After Thanksgiving, Yale lost by two to a Vermont team that was the last squad to hand the Crimson a double-digit loss. Four nights later, the Bulldogs suffered its worst loss of the season, a 79-70 defeat at the hands of a Bryant team that lost to Brown and Dartmouth—which have combined to go 17-32 this season—and fell by 39 to the Bulldogs last season in New Haven. Yale turned the ball over 18 times and blew a 15-point lead down the stretch as its losing streak reached four games. A soft stretch in its schedule allowed the Bulldogs to win its next four before falling to Temple on the road to close out 2016. That streakiness has been a common theme this season for Yale.

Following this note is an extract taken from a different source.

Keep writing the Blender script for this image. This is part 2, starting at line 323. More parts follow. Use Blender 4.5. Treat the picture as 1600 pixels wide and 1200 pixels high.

As Ivy League play began, the Bulldogs looked like a scary team on the surface. It had won eight of its 13 non conference games, including six of its last seven. The team took care of Penn on the road before falling to Princeton in a close game to open Ivy League play. Yale had a bit of Harvard syndrome against Brown the following weekend, playing a terrible first half before staging a comeback after the break to win by one.

Since weekend back-to-backs have begun, the Bulldogs have been consistent but not always in a good way. It beat Columbia and Cornell in similar fashions. Against Dartmouth and the Crimson the following weekend, it had strong first halves both nights and tried to hold on. Yale was successful against the Big Green, but lost to the Crimson by eight. Last weekend, the Bulldogs was still hungover from its 19-point loss to the Tigers and was almost successful in losing to the Quakers by a larger margin.

So, what has changed? The difference between its last four games and the three preceding ones is stark. The most glaring difference for Yale has been in the scoring column. The Bulldogs has been averaging fewer than 62 points per game over its last four contests, quite a drop from its season average of 73.5 points per game. Poor three-point shooting and turnovers are at the root of the offensive cold spell. The Bulldogs has shot 26 percent from long range over its last four and has more turnovers (58) than assists (48) during that same stretch.

Yale is streaky and its level of play largely depends on the style of its opponent. When the Bulldogs can get inside offensively, it usually wins. When it has to be a jump-shooting team, it does not. Against the Quakers on Sunday, it was outscored 40-20 in the paint. During its three-game win streak against Brown, Columbia, and Cornell, Yale got to the free throw line 90 times. Over its last four, the Bulldogs have taken just 56 attempts from the charity stripe.

The Yale of 2016-2017 doesn’t deserve the “could beat anyone, could lose to anyone” label befitting the 2015-2016 Crimson since it has beaten most of the teams it was supposed to, but the Bulldogs do not look as scary as it did in December or January.

How Yale fares against the Crimson on Saturday will tell us a lot about whether the Bulldogs have a real chance of leaving Philadelphia with a trophy or if the team is just there as a formality for Harvard or Princeton.

Now to the picks:


The sports section of the Yale Daily News—a newspaper, we think—recently published a piece with the following title—By the Numbers: Counting Yale’s Losses. We’re well aware counting isn’t necessarily a strong suit for students down in New Haven, but losing isn’t the kind of thing you’d want to advertise either.

To be quite honest, we didn’t actually bother to read it given the fact we think the title said it all: Yale takes L’s. Friday probably won’t be any different.